Rey Chavez, President of the San Antonio Manufacturers Association, says the tariffs on key raw materials imported from China and potentially other nations hurt his industry because they drive up prices at a time when buyers, both industrial and consumer, are very price conscious

."Any increases in prices are really going to go to the consumer," he said.  "That is a big concern that we have."

Every single indicator int he manufacturing summery except for one, prices paid for raw materials, is down in the March Dallas Fed survey.  New orders and shipments are down sharply, finish good inventories, hours worked, and, critically, capital expenditures, are also down.

Chavez says another potential challenge is the retaliatory measures that China and other nations are likely to take, which he says will hurt Texas exports.Texas is by far the largest exporting state in the USA."There is a concern on that," he said.  "That will not only affect manufaturers, but that will affect the agricultural business."
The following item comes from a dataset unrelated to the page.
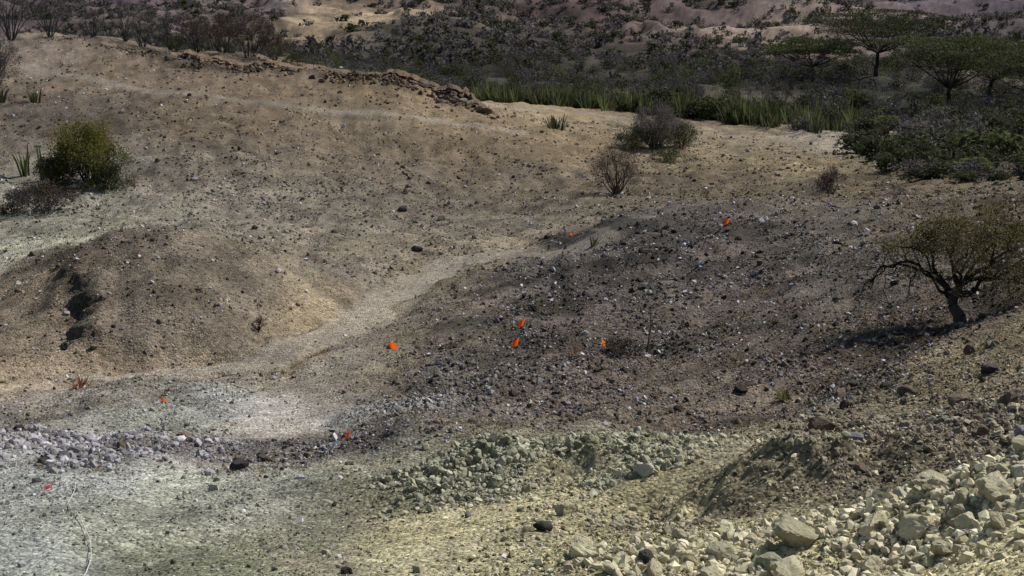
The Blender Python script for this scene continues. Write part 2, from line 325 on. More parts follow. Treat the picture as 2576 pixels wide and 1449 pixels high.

The Dallas Fed reports that despite this weakness, there is still optimism in the sector, with leading indicators of company outlook and federal business activity trending upward, as they have for the last 19 months.

Chavez says there are trade imbalances which need to be rectified, and he hopes that the tariffs are a short term negotiating strategy by President Trump to restart talks toward 'fairer' trade agreements."I think that is what the overall game plan is," he said.  "We have our fingers crossed that that will happen."